● **Directions for this task**
Only the lines from the start of the data below through the line that contains "return Vector((x *" are to be copied, exactly and without pictures.

>> BEGIN Dataset excerpt

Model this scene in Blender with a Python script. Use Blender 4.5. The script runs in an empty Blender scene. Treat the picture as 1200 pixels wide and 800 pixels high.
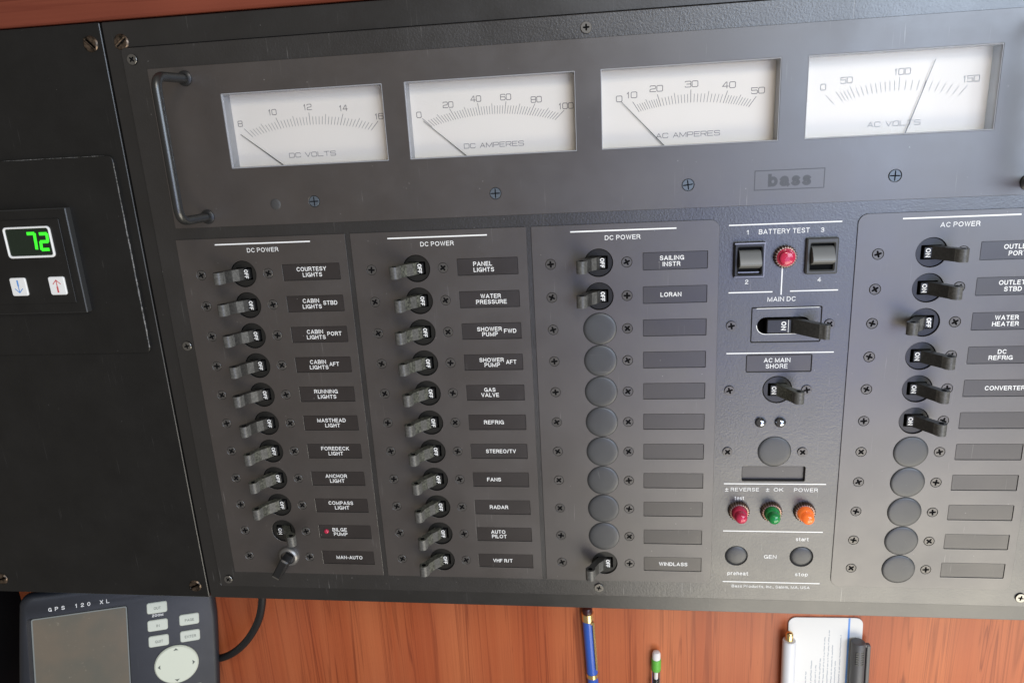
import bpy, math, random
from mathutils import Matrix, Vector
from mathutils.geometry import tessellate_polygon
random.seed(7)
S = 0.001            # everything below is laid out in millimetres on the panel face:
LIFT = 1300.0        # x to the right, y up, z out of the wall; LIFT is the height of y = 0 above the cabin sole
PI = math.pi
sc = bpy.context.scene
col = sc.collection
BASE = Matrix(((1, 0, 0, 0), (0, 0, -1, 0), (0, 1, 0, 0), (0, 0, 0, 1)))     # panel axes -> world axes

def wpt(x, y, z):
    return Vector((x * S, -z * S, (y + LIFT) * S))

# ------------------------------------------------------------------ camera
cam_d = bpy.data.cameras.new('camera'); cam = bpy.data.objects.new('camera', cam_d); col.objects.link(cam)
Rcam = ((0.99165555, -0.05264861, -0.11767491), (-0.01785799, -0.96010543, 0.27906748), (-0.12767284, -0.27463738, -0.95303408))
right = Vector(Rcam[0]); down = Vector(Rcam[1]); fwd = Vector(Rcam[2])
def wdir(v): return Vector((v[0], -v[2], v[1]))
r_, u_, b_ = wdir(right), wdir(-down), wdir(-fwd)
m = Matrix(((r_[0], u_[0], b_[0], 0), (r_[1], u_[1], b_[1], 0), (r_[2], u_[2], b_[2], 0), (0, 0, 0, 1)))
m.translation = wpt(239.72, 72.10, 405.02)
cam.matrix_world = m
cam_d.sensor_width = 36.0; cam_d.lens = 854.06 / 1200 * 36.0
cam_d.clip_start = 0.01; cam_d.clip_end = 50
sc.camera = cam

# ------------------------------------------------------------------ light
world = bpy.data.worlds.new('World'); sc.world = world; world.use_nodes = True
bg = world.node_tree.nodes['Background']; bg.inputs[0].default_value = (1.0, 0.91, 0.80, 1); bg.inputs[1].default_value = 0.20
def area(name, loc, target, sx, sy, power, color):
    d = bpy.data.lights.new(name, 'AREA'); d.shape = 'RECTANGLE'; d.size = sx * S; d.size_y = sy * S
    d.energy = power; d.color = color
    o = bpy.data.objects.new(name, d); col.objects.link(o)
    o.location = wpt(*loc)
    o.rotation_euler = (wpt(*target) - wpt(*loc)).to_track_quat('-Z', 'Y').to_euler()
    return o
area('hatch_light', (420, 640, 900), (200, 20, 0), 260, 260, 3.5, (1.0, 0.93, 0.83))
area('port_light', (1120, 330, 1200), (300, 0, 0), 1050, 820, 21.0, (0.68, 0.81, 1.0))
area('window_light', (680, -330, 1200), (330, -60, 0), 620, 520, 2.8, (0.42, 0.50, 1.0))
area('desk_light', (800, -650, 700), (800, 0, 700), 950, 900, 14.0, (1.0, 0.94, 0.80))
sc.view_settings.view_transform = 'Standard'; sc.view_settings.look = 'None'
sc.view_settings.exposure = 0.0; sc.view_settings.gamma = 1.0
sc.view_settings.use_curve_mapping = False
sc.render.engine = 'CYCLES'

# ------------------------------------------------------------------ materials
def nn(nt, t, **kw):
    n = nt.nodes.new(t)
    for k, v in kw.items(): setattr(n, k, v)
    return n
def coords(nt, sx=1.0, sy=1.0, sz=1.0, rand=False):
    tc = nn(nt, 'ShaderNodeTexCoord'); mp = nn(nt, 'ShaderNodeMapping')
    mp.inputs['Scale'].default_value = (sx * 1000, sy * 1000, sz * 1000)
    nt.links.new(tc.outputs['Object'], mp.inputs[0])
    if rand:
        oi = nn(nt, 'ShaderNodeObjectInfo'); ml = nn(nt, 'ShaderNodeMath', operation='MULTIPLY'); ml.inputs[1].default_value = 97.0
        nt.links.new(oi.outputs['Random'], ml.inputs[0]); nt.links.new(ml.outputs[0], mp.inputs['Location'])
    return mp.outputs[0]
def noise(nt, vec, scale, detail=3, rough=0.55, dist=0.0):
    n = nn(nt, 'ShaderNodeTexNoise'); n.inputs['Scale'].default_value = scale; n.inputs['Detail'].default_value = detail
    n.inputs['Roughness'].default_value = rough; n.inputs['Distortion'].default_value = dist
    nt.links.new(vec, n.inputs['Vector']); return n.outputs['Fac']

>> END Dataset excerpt

● **Finished exercise**
Model this scene in Blender with a Python script. Use Blender 4.5. The script runs in an empty Blender scene. Treat the picture as 1200 pixels wide and 800 pixels high.
import bpy, math, random
from mathutils import Matrix, Vector
from mathutils.geometry import tessellate_polygon
random.seed(7)
S = 0.001            # everything below is laid out in millimetres on the panel face:
LIFT = 1300.0        # x to the right, y up, z out of the wall; LIFT is the height of y = 0 above the cabin sole
PI = math.pi
sc = bpy.context.scene
col = sc.collection
BASE = Matrix(((1, 0, 0, 0), (0, 0, -1, 0), (0, 1, 0, 0), (0, 0, 0, 1)))     # panel axes -> world axes

def wpt(x, y, z):
    return Vector((x * S, -z * S, (y + LIFT) * S))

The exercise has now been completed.